Posted by: Nathan Knapp | March 31, 2008 at 04:37 PM
It's all in the words and the message for me. It also helps if I can understand what the words are saying. I will say now that I am coming to realize I am not your stereotypical writer type who read all of these great and classical poets simply to enrich my mental list of classical readings. (If that made a bit of sense). Anyway, I said all this to say that much of my "real" appreciation for poetry did not make an appearance until my college classes when we had to analyze the poor things to death. I will not analyze them but I will name a few that caught my fancy. They are:
1) The collected works of Emily Dickenson - Why? Because sometimes I feel like her, questioning life and love from my window, sitting on the outside looking in. I always felt it was such a shame that her beautiful works were not found or appreciated until after she passed. I can only pray that the same will not happen to mine.
2) Maya Angelou - because I just do. And sometimes that's all there is to it.
3) And last but certainly not least, the late great George Herbert otherwise known as the "Preacher Poet". He may have lived in the 16th Century but his faith was evident in his prose. My favorite is his poem "The Windows" in which he compares the stained glass windows of his church to man and his eternal struggle to remain in God's light. Well, I'll let him tell you.
The Windows
by George Herbert
Lord, how can man preach thy eternal word?

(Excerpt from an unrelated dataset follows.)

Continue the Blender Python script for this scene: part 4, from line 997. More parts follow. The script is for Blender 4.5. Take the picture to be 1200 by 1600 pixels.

He is brittle, crazy glass
Yet in thy temple though dost afford
This glorious and transcendent place
to be a window through thy grace.
But when thou dost anneal in glass thy story,
Making thy life to shine within,
The holy preachers, then the light and glory
More reverend grows, and more doth win,
Which else shows wat'rish, bleak, and thin.
Doctrine and life, colors and light, in one
When they combine and mingle, bring
A strong regard and awe; but speech alone
Doth vanish like a flaring thing,
And in the ear, not conscience, ring.
I can practically picture him on his knees praying for God to keep him humble in his eyes. I had the privilege and opportunity to recite this poem in front of my English Literature class for bonus points one hot sticky summer and I have to say I was more invested in the words than in the grade (which I did receive with highest marks). ^_^
Posted by: ddjohnson | April 01, 2008 at 11:28 AM
Mary Oliver
Billy Collins
eecummings
Posted by: christa Allan | April 01, 2008 at 05:47 PM
Great question! Some of the best in contemporary poetry:
John Hodgen (Check out Grace)
Jorie Graham
Billy Collins
Louise Gluck
Linda Pastan
Daisy Fried
I also love Mary Oliver. Her nature-based poetry reflects the purity of her spirit. I hope you enjoy these recommendations!
Posted by: Marla Alupoaicei | April 07, 2008 at 09:58 PM
William Cullen Bryant --Because 'Thanatopsis' rocks. It was the first poem I can remember ever hearing quoted, by my father. 'A Forest Hymn' is also quite excellent.
David Bottoms --A contemporary U.S. poet, from right here in Georgia. "Under the Vulture Tree" is my favorite poem of all time.
Shel Silverstein --Because his poems bring me joy.